On 7 November, 2007 the inauguration of the Parque de la Memoria, a monument commemorating victims of State terrorism, took place. The President of the Argentine nation attended the ceremony along with the local and national authorities. The Parque de la Memoria is a public space of 14 hectares located at the coast of Rio de la Plata, as many victims were dumped into its waters. The Baudizzone-Lestard-Varas Studio and architects Claudio Ferrari and Daniel Becker carried out the work that shelters the monument to the Victims of State terrorism, the PAyS Hall (present Now and Always), the victims information center and a room for artistic and cultural activities.

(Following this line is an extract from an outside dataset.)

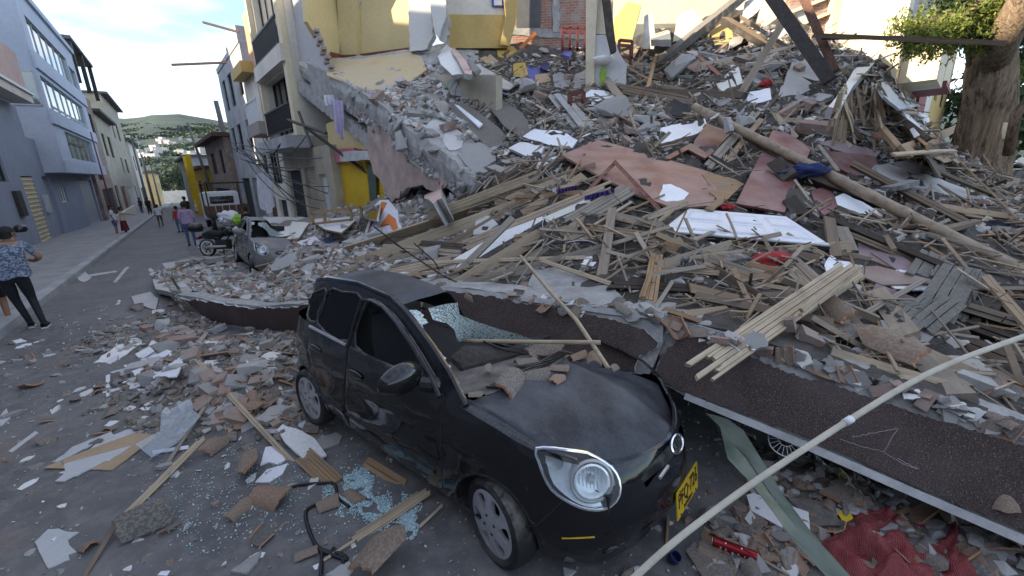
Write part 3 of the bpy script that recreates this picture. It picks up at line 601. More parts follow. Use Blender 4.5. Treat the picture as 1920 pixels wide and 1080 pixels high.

The Parque de la Memoria is a place for commemoration and testimony: all names of the loved ones that the dictatorship sought to erase can be found there.



This pedestrian bridge is the first work of the Valencian architect and engineer Santiago Calatrava built in South America. It is 160 m long and 6 m wideIts metallic mast is 39 meters high. The bridge weighing around 800 t is designed to move each time a vessel needs to go through. Its pivoting mechanism is one of the biggest in the world. It has 20 electric and computerised motors in the main axle. The bridge (granted to the city by a businessman) was made in Spain and transferred to Buenos Aires in several shipments. The artistic profile of the work is interpreted by the author as a representation of a couple dancing tango, where the white mast represents a man and the curved profile of the bridge is a woman.